**DATASET EXCERPT**:
--- START ---

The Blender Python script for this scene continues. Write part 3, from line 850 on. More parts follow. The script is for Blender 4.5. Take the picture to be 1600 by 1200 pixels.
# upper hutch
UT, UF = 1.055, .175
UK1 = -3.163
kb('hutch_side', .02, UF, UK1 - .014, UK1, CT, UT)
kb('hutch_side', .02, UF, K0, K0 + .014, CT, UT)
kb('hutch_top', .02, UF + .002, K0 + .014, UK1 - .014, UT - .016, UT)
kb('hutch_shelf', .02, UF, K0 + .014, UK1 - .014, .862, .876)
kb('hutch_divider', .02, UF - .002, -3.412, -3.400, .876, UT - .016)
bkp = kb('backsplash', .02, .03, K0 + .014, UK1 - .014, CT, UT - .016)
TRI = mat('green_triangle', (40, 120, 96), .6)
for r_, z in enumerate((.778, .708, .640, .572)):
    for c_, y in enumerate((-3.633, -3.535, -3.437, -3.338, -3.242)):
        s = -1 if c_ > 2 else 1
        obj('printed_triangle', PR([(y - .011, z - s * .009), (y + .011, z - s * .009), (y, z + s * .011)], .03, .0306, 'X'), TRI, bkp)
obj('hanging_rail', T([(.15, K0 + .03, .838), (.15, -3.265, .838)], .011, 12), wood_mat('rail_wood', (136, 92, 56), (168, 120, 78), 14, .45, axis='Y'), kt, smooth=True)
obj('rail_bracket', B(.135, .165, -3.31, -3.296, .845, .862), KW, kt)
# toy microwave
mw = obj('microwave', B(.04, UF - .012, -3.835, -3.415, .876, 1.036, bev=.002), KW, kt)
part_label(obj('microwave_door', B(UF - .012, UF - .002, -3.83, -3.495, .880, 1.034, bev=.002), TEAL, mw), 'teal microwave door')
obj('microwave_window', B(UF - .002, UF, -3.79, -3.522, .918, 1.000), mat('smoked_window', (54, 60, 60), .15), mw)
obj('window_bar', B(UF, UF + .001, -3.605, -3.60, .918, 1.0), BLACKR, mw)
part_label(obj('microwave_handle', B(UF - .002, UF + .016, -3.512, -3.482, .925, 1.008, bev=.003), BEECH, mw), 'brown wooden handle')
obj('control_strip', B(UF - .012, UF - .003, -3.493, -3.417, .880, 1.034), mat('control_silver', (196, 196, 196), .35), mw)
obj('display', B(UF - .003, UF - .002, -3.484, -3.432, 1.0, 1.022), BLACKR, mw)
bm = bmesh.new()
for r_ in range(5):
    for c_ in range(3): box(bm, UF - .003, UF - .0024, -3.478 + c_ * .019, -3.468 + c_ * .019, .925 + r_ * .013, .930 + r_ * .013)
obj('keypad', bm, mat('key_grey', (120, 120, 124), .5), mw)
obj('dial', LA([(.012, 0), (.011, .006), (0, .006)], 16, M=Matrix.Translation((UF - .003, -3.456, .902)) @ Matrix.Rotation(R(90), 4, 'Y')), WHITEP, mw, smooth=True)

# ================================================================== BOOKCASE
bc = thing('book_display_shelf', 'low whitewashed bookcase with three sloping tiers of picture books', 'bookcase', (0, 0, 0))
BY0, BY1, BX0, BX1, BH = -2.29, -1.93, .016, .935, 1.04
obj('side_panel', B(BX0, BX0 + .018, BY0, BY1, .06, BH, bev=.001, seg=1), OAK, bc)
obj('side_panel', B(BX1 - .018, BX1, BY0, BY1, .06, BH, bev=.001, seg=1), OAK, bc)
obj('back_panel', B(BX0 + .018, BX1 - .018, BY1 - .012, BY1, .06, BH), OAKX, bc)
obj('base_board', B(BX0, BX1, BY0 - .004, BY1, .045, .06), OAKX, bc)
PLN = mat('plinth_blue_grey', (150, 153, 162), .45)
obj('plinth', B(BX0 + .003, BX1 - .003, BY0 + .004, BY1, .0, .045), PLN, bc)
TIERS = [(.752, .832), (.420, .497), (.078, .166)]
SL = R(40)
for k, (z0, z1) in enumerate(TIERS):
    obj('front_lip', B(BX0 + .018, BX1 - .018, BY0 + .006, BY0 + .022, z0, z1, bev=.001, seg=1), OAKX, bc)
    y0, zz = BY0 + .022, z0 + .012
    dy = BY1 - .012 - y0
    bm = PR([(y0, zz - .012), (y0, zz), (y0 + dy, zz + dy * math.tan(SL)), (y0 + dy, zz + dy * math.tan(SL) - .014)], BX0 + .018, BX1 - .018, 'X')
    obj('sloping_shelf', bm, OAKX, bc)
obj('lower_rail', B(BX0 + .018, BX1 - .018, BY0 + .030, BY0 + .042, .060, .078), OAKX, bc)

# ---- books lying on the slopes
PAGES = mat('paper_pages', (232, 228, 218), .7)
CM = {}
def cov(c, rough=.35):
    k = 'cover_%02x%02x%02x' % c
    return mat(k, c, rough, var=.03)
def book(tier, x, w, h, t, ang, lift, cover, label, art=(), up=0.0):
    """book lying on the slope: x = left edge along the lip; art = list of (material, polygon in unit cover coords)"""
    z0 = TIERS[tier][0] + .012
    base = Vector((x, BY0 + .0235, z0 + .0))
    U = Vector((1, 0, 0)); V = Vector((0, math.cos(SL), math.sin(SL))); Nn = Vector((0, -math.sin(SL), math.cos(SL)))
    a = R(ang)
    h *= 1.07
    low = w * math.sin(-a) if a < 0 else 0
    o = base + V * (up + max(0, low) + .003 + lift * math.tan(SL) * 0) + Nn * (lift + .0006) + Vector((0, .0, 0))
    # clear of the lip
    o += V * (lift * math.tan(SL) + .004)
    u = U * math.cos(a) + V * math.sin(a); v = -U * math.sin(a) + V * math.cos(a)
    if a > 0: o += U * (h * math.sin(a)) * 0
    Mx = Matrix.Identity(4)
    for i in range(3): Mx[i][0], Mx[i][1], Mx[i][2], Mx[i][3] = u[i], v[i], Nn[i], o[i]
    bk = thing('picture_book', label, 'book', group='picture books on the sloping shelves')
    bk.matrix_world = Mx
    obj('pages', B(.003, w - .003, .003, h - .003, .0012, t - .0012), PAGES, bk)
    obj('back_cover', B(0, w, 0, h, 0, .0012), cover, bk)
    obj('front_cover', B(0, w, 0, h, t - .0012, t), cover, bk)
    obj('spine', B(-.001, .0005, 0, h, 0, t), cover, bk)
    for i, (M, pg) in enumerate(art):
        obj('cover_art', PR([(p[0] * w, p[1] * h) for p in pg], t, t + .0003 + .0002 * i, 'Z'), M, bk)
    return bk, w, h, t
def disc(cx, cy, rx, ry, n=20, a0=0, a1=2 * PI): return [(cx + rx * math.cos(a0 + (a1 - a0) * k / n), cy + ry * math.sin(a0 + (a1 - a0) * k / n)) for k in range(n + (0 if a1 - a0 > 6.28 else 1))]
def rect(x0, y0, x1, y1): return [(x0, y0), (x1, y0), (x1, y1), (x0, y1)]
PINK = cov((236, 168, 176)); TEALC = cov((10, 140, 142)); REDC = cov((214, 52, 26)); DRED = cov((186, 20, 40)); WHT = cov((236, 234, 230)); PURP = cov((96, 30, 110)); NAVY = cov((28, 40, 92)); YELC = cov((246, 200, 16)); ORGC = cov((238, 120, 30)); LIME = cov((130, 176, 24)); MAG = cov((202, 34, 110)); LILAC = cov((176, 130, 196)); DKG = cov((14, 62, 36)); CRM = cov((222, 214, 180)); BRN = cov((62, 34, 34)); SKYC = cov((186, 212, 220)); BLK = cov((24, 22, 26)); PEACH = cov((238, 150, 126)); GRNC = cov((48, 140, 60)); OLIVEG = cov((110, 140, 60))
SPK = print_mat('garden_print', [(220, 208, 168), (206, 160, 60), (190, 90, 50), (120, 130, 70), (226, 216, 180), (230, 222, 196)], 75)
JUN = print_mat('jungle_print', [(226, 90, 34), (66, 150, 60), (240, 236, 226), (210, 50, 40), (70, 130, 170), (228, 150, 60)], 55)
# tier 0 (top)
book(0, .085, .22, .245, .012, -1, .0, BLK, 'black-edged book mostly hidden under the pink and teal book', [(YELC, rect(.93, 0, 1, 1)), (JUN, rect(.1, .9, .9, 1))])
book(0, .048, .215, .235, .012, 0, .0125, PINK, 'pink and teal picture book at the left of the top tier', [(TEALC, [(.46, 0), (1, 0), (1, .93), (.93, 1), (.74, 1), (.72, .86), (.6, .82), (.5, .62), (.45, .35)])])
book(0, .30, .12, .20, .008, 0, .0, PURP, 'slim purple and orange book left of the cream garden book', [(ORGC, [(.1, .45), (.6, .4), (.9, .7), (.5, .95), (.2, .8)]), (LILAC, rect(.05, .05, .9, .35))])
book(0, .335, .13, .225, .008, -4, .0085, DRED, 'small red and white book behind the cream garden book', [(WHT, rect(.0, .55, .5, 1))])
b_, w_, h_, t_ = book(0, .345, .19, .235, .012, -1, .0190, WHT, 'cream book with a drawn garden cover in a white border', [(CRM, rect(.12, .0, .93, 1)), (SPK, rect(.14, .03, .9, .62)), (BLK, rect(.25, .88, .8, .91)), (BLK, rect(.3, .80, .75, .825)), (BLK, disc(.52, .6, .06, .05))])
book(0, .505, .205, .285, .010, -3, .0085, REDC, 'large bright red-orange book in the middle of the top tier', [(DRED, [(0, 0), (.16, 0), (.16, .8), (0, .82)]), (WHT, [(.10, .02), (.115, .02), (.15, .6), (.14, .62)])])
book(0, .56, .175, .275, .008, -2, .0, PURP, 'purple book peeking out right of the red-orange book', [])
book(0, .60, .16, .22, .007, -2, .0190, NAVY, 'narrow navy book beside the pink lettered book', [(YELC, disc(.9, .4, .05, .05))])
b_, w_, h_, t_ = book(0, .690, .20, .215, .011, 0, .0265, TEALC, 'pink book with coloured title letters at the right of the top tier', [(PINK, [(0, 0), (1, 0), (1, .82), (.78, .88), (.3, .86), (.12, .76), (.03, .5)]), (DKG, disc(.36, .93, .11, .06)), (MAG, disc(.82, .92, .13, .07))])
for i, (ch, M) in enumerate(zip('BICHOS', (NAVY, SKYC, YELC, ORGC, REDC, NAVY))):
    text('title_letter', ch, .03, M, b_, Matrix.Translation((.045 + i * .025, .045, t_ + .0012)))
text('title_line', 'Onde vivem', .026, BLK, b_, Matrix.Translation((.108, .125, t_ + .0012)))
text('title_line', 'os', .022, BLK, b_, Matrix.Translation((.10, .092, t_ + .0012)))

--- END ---

Check every line of the data, and copy the ones that contain "picture".

**SOLVED PROBLEM**:
The Blender Python script for this scene continues. Write part 3, from line 850 on. More parts follow. The script is for Blender 4.5. Take the picture to be 1600 by 1200 pixels.
bc = thing('book_display_shelf', 'low whitewashed bookcase with three sloping tiers of picture books', 'bookcase', (0, 0, 0))
    bk = thing('picture_book', label, 'book', group='picture books on the sloping shelves')
book(0, .048, .215, .235, .012, 0, .0125, PINK, 'pink and teal picture book at the left of the top tier', [(TEALC, [(.46, 0), (1, 0), (1, .93), (.93, 1), (.74, 1), (.72, .86), (.6, .82), (.5, .62), (.45, .35)])])